**Exercise task**
Find the word "from" in the data. Return every line where it appears.
--------
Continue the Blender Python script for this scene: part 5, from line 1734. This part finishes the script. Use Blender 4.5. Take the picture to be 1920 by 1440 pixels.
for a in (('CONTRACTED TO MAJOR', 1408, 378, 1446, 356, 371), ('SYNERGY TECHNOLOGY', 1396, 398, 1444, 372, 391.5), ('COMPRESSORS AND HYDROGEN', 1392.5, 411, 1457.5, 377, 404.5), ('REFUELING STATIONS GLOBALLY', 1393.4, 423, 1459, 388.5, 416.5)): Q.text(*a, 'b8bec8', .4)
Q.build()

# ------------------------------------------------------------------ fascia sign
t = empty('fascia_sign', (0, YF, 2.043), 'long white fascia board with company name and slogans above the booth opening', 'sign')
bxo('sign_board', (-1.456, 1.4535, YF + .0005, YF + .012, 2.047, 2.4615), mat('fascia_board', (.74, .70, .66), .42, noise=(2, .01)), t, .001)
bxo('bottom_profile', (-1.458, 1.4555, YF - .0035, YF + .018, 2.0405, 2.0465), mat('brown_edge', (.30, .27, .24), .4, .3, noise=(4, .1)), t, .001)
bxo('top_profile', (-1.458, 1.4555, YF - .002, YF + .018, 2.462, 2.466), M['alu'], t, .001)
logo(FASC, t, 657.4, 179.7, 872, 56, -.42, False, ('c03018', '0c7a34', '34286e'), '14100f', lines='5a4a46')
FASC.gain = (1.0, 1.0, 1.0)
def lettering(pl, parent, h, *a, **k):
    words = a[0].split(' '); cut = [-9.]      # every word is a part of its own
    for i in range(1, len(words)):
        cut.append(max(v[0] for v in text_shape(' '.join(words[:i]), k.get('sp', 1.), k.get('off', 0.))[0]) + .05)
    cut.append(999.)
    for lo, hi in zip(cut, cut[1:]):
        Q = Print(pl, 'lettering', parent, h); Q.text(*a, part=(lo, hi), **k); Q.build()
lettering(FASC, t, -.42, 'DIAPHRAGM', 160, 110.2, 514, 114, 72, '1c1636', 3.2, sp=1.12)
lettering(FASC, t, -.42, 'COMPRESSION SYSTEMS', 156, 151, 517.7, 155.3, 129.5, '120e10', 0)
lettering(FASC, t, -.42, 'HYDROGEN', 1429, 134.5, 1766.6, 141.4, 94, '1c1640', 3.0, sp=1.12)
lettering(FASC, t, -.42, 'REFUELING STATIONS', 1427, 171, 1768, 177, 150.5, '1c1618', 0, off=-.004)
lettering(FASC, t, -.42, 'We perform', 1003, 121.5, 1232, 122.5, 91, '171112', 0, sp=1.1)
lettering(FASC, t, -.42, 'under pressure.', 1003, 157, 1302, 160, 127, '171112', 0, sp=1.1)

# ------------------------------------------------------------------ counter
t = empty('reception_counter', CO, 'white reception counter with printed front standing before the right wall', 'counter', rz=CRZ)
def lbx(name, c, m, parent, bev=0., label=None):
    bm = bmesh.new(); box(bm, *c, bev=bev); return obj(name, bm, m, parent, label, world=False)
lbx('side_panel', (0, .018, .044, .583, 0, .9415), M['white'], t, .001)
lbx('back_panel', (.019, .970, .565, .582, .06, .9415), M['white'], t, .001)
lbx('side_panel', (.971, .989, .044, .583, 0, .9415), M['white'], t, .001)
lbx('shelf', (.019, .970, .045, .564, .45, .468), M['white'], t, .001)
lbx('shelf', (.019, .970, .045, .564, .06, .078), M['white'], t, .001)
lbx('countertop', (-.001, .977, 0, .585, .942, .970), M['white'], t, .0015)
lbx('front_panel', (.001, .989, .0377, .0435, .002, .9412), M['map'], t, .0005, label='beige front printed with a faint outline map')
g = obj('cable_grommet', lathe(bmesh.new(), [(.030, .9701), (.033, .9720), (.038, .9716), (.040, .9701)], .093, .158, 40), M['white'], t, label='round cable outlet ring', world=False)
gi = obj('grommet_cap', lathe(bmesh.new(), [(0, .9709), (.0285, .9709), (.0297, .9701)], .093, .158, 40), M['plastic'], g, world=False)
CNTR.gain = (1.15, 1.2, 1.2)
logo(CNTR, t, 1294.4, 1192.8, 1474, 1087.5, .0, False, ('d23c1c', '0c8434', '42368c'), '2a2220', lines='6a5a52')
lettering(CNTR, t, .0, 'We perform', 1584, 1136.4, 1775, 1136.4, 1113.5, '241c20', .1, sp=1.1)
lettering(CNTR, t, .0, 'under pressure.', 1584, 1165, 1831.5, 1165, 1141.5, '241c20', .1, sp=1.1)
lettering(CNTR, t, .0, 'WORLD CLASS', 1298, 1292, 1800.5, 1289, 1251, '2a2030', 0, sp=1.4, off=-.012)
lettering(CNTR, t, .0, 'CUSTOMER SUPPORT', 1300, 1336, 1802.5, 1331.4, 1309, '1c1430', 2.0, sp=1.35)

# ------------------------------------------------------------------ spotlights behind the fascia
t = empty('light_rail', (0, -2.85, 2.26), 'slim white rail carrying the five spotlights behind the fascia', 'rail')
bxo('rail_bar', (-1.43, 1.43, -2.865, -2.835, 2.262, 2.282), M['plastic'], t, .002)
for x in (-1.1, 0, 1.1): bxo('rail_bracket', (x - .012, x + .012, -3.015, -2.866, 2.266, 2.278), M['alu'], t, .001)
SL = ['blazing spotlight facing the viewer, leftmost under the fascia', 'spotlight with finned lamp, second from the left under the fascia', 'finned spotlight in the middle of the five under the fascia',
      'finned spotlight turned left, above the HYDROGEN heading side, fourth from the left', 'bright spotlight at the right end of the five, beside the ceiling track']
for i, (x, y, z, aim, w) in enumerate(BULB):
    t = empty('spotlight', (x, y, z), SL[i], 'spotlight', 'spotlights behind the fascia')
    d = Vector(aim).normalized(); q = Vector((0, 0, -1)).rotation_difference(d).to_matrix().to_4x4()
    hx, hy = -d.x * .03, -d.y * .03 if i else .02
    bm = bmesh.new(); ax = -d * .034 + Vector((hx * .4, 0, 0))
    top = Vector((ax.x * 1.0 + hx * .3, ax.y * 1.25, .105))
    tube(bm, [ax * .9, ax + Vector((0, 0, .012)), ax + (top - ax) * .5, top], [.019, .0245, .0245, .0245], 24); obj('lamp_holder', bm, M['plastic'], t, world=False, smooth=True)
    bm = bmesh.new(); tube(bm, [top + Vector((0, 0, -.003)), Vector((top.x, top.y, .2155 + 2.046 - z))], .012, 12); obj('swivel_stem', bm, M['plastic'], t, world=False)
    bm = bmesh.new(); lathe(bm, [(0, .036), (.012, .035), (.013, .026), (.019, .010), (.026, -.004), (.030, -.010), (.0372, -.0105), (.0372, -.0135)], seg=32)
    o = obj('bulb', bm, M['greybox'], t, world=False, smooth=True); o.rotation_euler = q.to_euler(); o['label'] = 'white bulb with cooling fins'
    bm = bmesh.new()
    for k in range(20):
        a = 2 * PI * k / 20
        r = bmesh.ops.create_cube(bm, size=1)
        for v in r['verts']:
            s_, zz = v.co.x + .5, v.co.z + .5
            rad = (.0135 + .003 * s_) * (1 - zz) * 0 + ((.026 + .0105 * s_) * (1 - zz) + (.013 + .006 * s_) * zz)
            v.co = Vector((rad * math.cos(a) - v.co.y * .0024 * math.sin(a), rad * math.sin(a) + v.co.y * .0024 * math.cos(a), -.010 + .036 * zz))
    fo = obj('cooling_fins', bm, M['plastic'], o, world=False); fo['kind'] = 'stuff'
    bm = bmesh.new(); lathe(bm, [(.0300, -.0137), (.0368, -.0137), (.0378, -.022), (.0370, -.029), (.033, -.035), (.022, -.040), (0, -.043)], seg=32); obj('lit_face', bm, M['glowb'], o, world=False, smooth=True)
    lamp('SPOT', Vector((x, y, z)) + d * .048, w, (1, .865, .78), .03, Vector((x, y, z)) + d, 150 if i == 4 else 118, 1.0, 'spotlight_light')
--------
**Exercise answer**
Continue the Blender Python script for this scene: part 5, from line 1734. This part finishes the script. Use Blender 4.5. Take the picture to be 1920 by 1440 pixels.
SL = ['blazing spotlight facing the viewer, leftmost under the fascia', 'spotlight with finned lamp, second from the left under the fascia', 'finned spotlight in the middle of the five under the fascia',
      'finned spotlight turned left, above the HYDROGEN heading side, fourth from the left', 'bright spotlight at the right end of the five, beside the ceiling track']